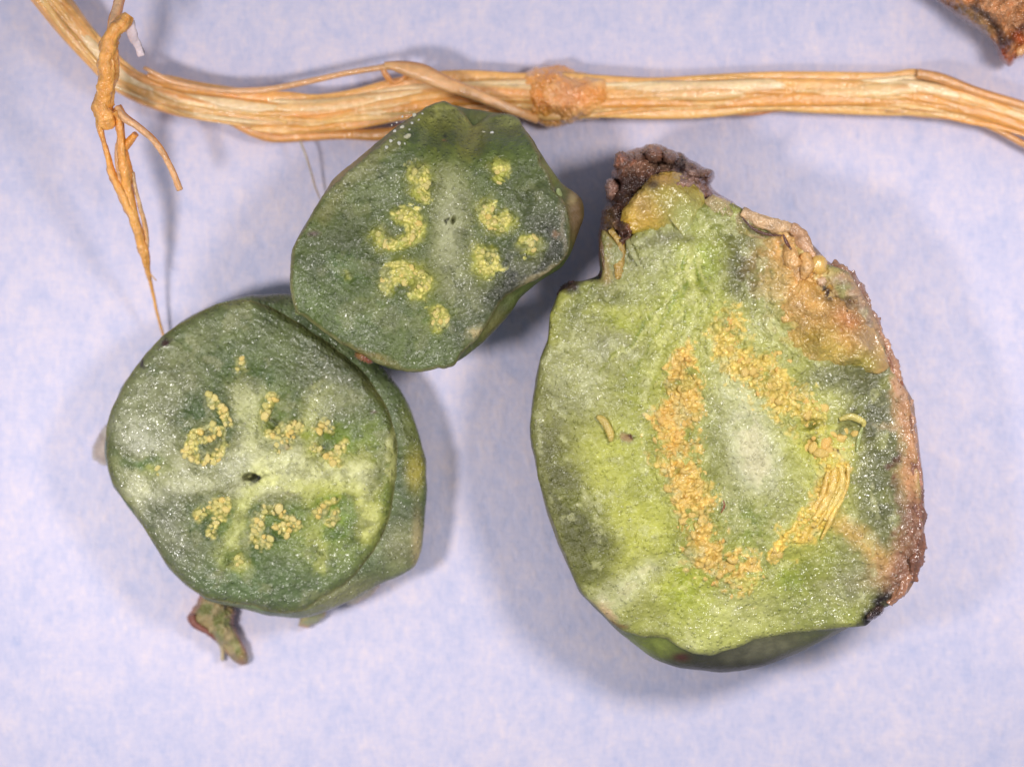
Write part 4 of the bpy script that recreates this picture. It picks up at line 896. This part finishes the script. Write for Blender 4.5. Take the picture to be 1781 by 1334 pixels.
rtube('root_strand', [(214,-30,1.95,9),(208,0,2.20,9),(200,30,2.36,10),(194,56,2.44,9)], (230,186,142), nc=12, bumpy=.15)
tube('skin_flake', [(226,36,2.61,5),(230,58,2.48,8),(238,76,2.36,8),(247,98,2.28,6)], M_skin, root, (214,196,200), nc=12, flat=.35, bumpy=.5)
tube('root_hair', [(258,472,0.96,1.5),(266,482,0.96,1.2),(272,488,0.99,1)], M_root, root, (226,176,124), nc=6)

# ================================================================== 6. brown dried piece, top right corner
frag = thing('husk_fragment', 'tan and dark brown dried piece poking in at the top right corner', 'husk')
def frag_col(X,Y,T):
    q=fbm(X*.03,Y*.03,0,4,91); m=np.clip(q*1.3+.4,0,1)[:,None]
    col=lin((186,124,72))*(1-m)+lin((206,150,104))*m
    for pts,w,c,st in [([(1600,-12),(1650,12),(1690,44),(1722,72),(1738,92)],9,(96,58,46),0.9),([(1692,14),(1716,28),(1734,50),(1742,76)],8,(58,34,26),0.95),([(1670,14),(1700,34),(1720,56)],9,(138,108,58),0.8),([(1738,90),(1760,70),(1781,46)],9,(92,50,34),0.95),([(1742,96),(1754,110),(1766,104)],12,(164,72,34),0.9),([(1770,62),(1778,74)],8,(196,92,36),0.8)]:
        mm=np.clip(line_mask(X,Y,pts,w)*st,0,1)[:,None]; col=col*(1-mm)+lin(c)*mm
    return col*(1+.15*fbm(X*.1,Y*.1,1,3,92))[:,None]
o=lump('husk_wall', [(1590,-30),(1612,-6),(1636,8),(1655,22),(1675,36),(1694,50),(1712,62),(1724,76),(1734,88),(1737,100),(1746,112),(1755,119),(1764,110),(1768,100),(1785,94),(1830,76),(1900,40),(1900,-120),(1700,-160),(1610,-110)], 0.5, 1.15, M_crust, frag, frag_col, center=(1770,-20), na=520, nr=130, power=0.4, amp=0.22, fs=0.035, seed=44, under=0.45, smooth=2, rag=1.5)
lump('pale_pulp', [(1758,92),(1764,80),(1780,72),(1800,70),(1806,92),(1784,98),(1768,104)], 1.0, .45, M_jelly, frag, flap_col((226,176,124),(214,156,100),(206,130,80)), na=120, nr=24, amp=.08, under=.5)
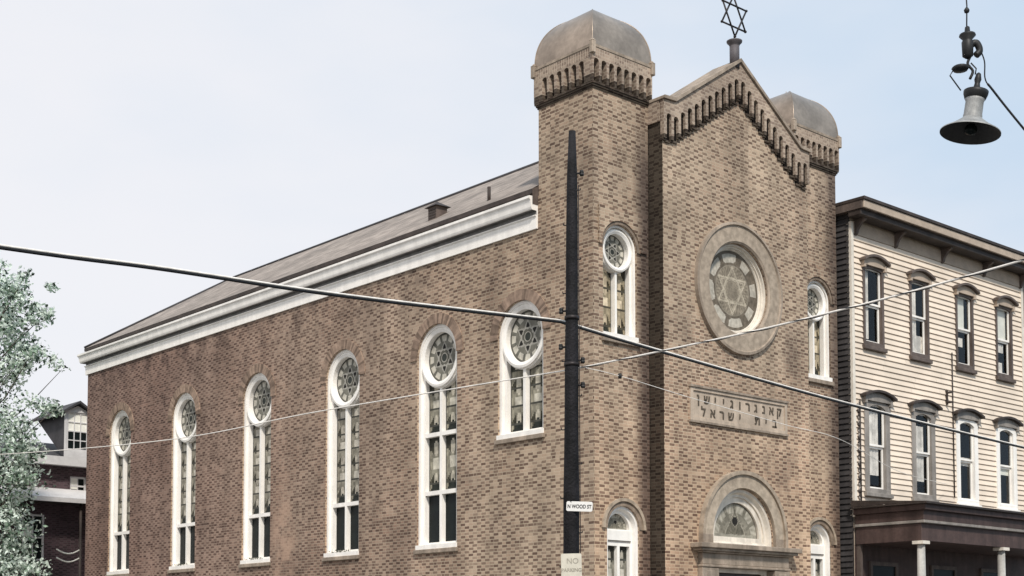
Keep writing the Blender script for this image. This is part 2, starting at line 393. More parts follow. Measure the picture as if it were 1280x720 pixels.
def roundtop_window(mp,c,hw,ztop,zb,rg,rails,darkfrom,hood,nm='arched_window',moss=False,warm=(1,1,1),rot=0):
    """arched window: circular light over a pair of tall lights; rails = transom heights; below darkfrom plain dark panes"""
    zs=ztop-hw; k=hw/.77; zc=zs-.02
    D1,D2,D3=.05,.13,.25
    fr=MB(); a=.075*k
    L0=arch(c,hw-.002,zs,zb); L1=arch(c,hw-a,zs,zb+a)
    fr.loft(L3(mp,L0,D1+.2),L3(mp,L0,D1),'white_paint'); fr.loft(L3(mp,L0,D1),L3(mp,L1,D1),'white_paint'); fr.loft(L3(mp,L1,D1),L3(mp,L1,D2),'white_paint')
    fr.pbox(mp,c-hw-.02,c+hw+.02,zb-.006,zb+.10,-.03,D1+.08,'white_paint')
    mu=.045*k; ou=hw-.165*k; holes=[circ(c,zc,rg)]; segs=[]
    tops=[zb+.14*k+.02]+sorted(rails)
    for i,z0 in enumerate(tops):
        z1=tops[i+1] if i+1<len(tops) else None
        lo=z0+(.05 if i else 0)
        for sg in (-1,1):
            u0,u1=(c-ou,c-mu) if sg<0 else (c+mu,c+ou)
            if z1 is None: holes.append(under_circle(u0,u1,lo,c,zc,rg+.16*k)); segs.append((u0,u1,lo,zc-rg*.72))
            else: holes.append(rect(u0,u1,lo,z1-.05)); segs.append((u0,u1,lo,z1-.05))
    fr.sheet(mp,L1,holes,D2,'white_paint',rev=D3-D2)
    # moulded ring round the circular light
    R0,R1=rg-.004,rg+.13*k
    A,B=circ(c,zc,R0),circ(c,zc,R1)
    mid=circ(c,zc,(R0*.4+R1*.6))
    fr.loft(L3(mp,A,D2+.02),L3(mp,A,D2-.03),'white_paint'); fr.loft(L3(mp,A,D2-.03),L3(mp,mid,D2-.065),'white_paint'); fr.loft(L3(mp,mid,D2-.065),L3(mp,B,D2-.055),'white_paint'); fr.loft(L3(mp,B,D2-.055),L3(mp,B,D2+.01),'white_paint')
    w=fr.build(nm,syn)
    disc(mp,c,zc,rg+.02,D3-.015,lambda r,th:star_colour(r,th,rot),'round_pane',w)
    for i,(u0,u1,v0,v1) in enumerate(segs):
        if v1<=darkfrom+.01:
            mb=MB(); mb.sheet(mp,rect(u0-.01,u1+.01,v0-.01,v1+.01),[],D3,'dark_pane'); mb.build('dark_pane',w)
        else: lights(mp,u0-.01,u1+.01,v0-.01,v1+.01,D3,i*13+int(c*7),w,warm)
    if hood:
        mb=MB(); vring(mb,mp,c,zs,hw,hw+hood,-.02,PI+.02,int(PI*(hw+hood/2)/.062),-.028,.02,(.26,.185,.138),.42)
        mb.build('brick_arch',w)
    mb=MB(); mb.pbox(mp,c-hw-.06,c+hw+.06,zb-.11,zb-.008,-.07,.2,'stone')
    mb.build('sill',w,bevel=.01)
    if moss:
        mb=MB(); rn=random.Random(int(c*10))
        for i in range(90):
            u=c+rn.gauss(.1,.25); z=zb+.10+rn.random()*.06; s_=.03; d=rn.uniform(-.03,.05)
            p=Vector(mp(u,z,d)); mb.poly([p+Vector((rn.uniform(-s_,s_),rn.uniform(-s_,s_),rn.uniform(-s_,s_))) for _ in range(3)],'leaf',(.06,.07,.04))
        mb.build('moss',w)['kind']='stuff'
    return arch(c,hw,zs,zb-.0)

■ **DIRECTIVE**
Restate the whole listing above exactly, except for its images.

■ **SOLUTION TO THIS TASK**
Write part 4 of the bpy script that recreates this picture. It picks up at line 896. This part finishes the script. Write for Blender 4.5. Take the picture to be 1781 by 1334 pixels.
rtube('root_strand', [(214,-30,1.95,9),(208,0,2.20,9),(200,30,2.36,10),(194,56,2.44,9)], (230,186,142), nc=12, bumpy=.15)
tube('skin_flake', [(226,36,2.61,5),(230,58,2.48,8),(238,76,2.36,8),(247,98,2.28,6)], M_skin, root, (214,196,200), nc=12, flat=.35, bumpy=.5)
tube('root_hair', [(258,472,0.96,1.5),(266,482,0.96,1.2),(272,488,0.99,1)], M_root, root, (226,176,124), nc=6)

# ================================================================== 6. brown dried piece, top right corner
frag = thing('husk_fragment', 'tan and dark brown dried piece poking in at the top right corner', 'husk')
def frag_col(X,Y,T):
    q=fbm(X*.03,Y*.03,0,4,91); m=np.clip(q*1.3+.4,0,1)[:,None]
    col=lin((186,124,72))*(1-m)+lin((206,150,104))*m
    for pts,w,c,st in [([(1600,-12),(1650,12),(1690,44),(1722,72),(1738,92)],9,(96,58,46),0.9),([(1692,14),(1716,28),(1734,50),(1742,76)],8,(58,34,26),0.95),([(1670,14),(1700,34),(1720,56)],9,(138,108,58),0.8),([(1738,90),(1760,70),(1781,46)],9,(92,50,34),0.95),([(1742,96),(1754,110),(1766,104)],12,(164,72,34),0.9),([(1770,62),(1778,74)],8,(196,92,36),0.8)]:
        mm=np.clip(line_mask(X,Y,pts,w)*st,0,1)[:,None]; col=col*(1-mm)+lin(c)*mm
    return col*(1+.15*fbm(X*.1,Y*.1,1,3,92))[:,None]
o=lump('husk_wall', [(1590,-30),(1612,-6),(1636,8),(1655,22),(1675,36),(1694,50),(1712,62),(1724,76),(1734,88),(1737,100),(1746,112),(1755,119),(1764,110),(1768,100),(1785,94),(1830,76),(1900,40),(1900,-120),(1700,-160),(1610,-110)], 0.5, 1.15, M_crust, frag, frag_col, center=(1770,-20), na=520, nr=130, power=0.4, amp=0.22, fs=0.035, seed=44, under=0.45, smooth=2, rag=1.5)
lump('pale_pulp', [(1758,92),(1764,80),(1780,72),(1800,70),(1806,92),(1784,98),(1768,104)], 1.0, .45, M_jelly, frag, flap_col((226,176,124),(214,156,100),(206,130,80)), na=120, nr=24, amp=.08, under=.5)
Keep writing the Blender script for this image. This is part 2, starting at line 393. More parts follow. Measure the picture as if it were 1280x720 pixels.
def roundtop_window(mp,c,hw,ztop,zb,rg,rails,darkfrom,hood,nm='arched_window',moss=False,warm=(1,1,1),rot=0):
    """arched window: circular light over a pair of tall lights; rails = transom heights; below darkfrom plain dark panes"""
    zs=ztop-hw; k=hw/.77; zc=zs-.02
    D1,D2,D3=.05,.13,.25
    fr=MB(); a=.075*k
    L0=arch(c,hw-.002,zs,zb); L1=arch(c,hw-a,zs,zb+a)
    fr.loft(L3(mp,L0,D1+.2),L3(mp,L0,D1),'white_paint'); fr.loft(L3(mp,L0,D1),L3(mp,L1,D1),'white_paint'); fr.loft(L3(mp,L1,D1),L3(mp,L1,D2),'white_paint')
    fr.pbox(mp,c-hw-.02,c+hw+.02,zb-.006,zb+.10,-.03,D1+.08,'white_paint')
    mu=.045*k; ou=hw-.165*k; holes=[circ(c,zc,rg)]; segs=[]
    tops=[zb+.14*k+.02]+sorted(rails)
    for i,z0 in enumerate(tops):
        z1=tops[i+1] if i+1<len(tops) else None
        lo=z0+(.05 if i else 0)
        for sg in (-1,1):
            u0,u1=(c-ou,c-mu) if sg<0 else (c+mu,c+ou)
            if z1 is None: holes.append(under_circle(u0,u1,lo,c,zc,rg+.16*k)); segs.append((u0,u1,lo,zc-rg*.72))
            else: holes.append(rect(u0,u1,lo,z1-.05)); segs.append((u0,u1,lo,z1-.05))
    fr.sheet(mp,L1,holes,D2,'white_paint',rev=D3-D2)
    # moulded ring round the circular light
    R0,R1=rg-.004,rg+.13*k
    A,B=circ(c,zc,R0),circ(c,zc,R1)
    mid=circ(c,zc,(R0*.4+R1*.6))
    fr.loft(L3(mp,A,D2+.02),L3(mp,A,D2-.03),'white_paint'); fr.loft(L3(mp,A,D2-.03),L3(mp,mid,D2-.065),'white_paint'); fr.loft(L3(mp,mid,D2-.065),L3(mp,B,D2-.055),'white_paint'); fr.loft(L3(mp,B,D2-.055),L3(mp,B,D2+.01),'white_paint')
    w=fr.build(nm,syn)
    disc(mp,c,zc,rg+.02,D3-.015,lambda r,th:star_colour(r,th,rot),'round_pane',w)
    for i,(u0,u1,v0,v1) in enumerate(segs):
        if v1<=darkfrom+.01:
            mb=MB(); mb.sheet(mp,rect(u0-.01,u1+.01,v0-.01,v1+.01),[],D3,'dark_pane'); mb.build('dark_pane',w)
        else: lights(mp,u0-.01,u1+.01,v0-.01,v1+.01,D3,i*13+int(c*7),w,warm)
    if hood:
        mb=MB(); vring(mb,mp,c,zs,hw,hw+hood,-.02,PI+.02,int(PI*(hw+hood/2)/.062),-.028,.02,(.26,.185,.138),.42)
        mb.build('brick_arch',w)
    mb=MB(); mb.pbox(mp,c-hw-.06,c+hw+.06,zb-.11,zb-.008,-.07,.2,'stone')
    mb.build('sill',w,bevel=.01)
    if moss:
        mb=MB(); rn=random.Random(int(c*10))
        for i in range(90):
            u=c+rn.gauss(.1,.25); z=zb+.10+rn.random()*.06; s_=.03; d=rn.uniform(-.03,.05)
            p=Vector(mp(u,z,d)); mb.poly([p+Vector((rn.uniform(-s_,s_),rn.uniform(-s_,s_),rn.uniform(-s_,s_))) for _ in range(3)],'leaf',(.06,.07,.04))
        mb.build('moss',w)['kind']='stuff'
    return arch(c,hw,zs,zb-.0)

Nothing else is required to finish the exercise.